The U.S. Department of State (DOS) has announced plans to begin issuing electronic passports embedded with RFID chips.


By 2017, the government expects all American e-passports will eventually include RFID chips containing personal information, says Anna Hinken, a spokesperson for the DOS' Bureau of Consular Affairs.


All American passports, she says, have a maximum 10-year validity, and the DOS plans to transfer all passport production to e-passports by 2007, so by 2017, all U.S. passports in use will have embedded RFID chips. In October 2004, the DOS began testing e-passports in an eight-week trial program (see U.S. Tests E-Passports).
It started issuing e-passports to diplomats in December 2005, Hinken says, followed by government officials and their families in April 2006. Starting the week of Aug. 14, the DOS plans to begin issuing tourist e-passports for the general populace.

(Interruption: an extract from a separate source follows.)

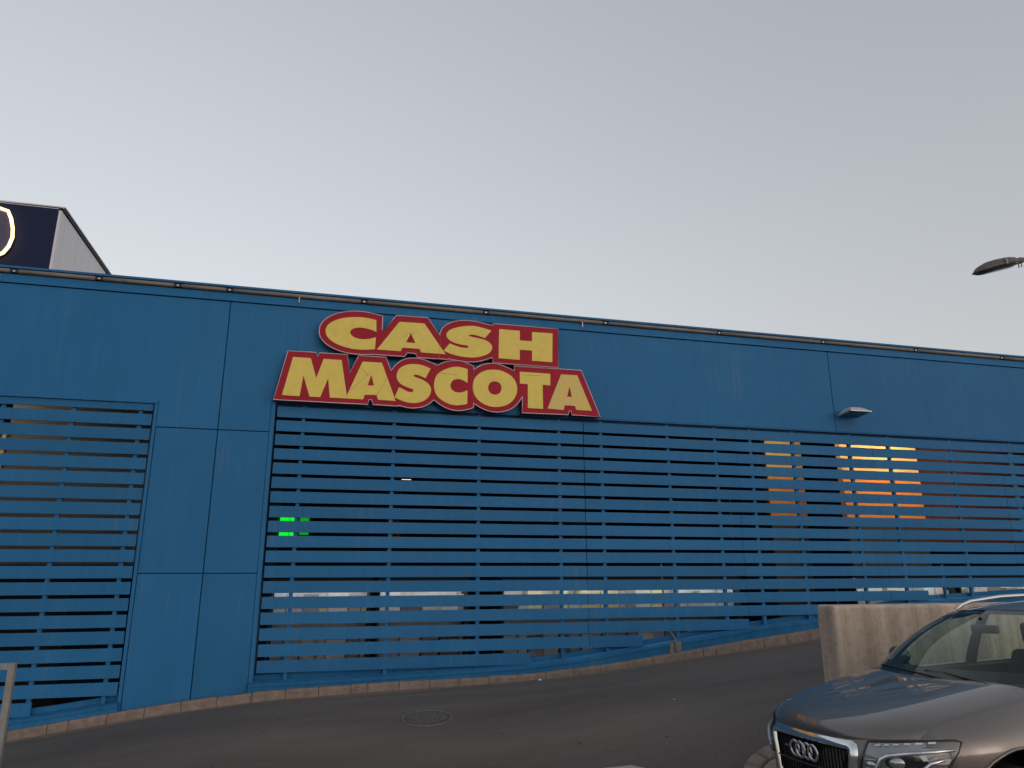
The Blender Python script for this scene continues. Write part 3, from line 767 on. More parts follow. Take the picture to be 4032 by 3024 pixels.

In January of this year, the U.S. Department of Homeland Security (DHS) instituted a separate three-month trial to test the RFID technology underlying e-passports (see DHS Testing E-Passports in San Francisco), and in April, it started selecting interrogators and inlays for use in the eventual widespread deployment (see DHS Completes E-Passport Test at SFO). The US-VISIT Program, meanwhile, is testing RFID tags embedded in I-94A forms issued to visitors with nonimmigrant visas (see DHS Testing Tags for US-VISIT Program).

"By Oct. 26, 2006," explains US-VISIT's Kimberly Weissman, "Visa Waiver countries must begin issuing e-passports, so any traveler who wants to travel under the VWP must have an e-passport."

The e-passports can be read approximately 4 inches from a scanner. The passive 64-kilobyte RFID tags in the passports is being supplied by Infineon Technologies' San Jose, Calif., subsidiary and Amsterdam-based Gemalto.


The e-passports meet specifications laid down by the Montreal-based International Civil Aviation Organization (ICAO), a United Nations standards body that has urged its 189 member countries to adopt machine-readable, electronically enabled passports by 2010.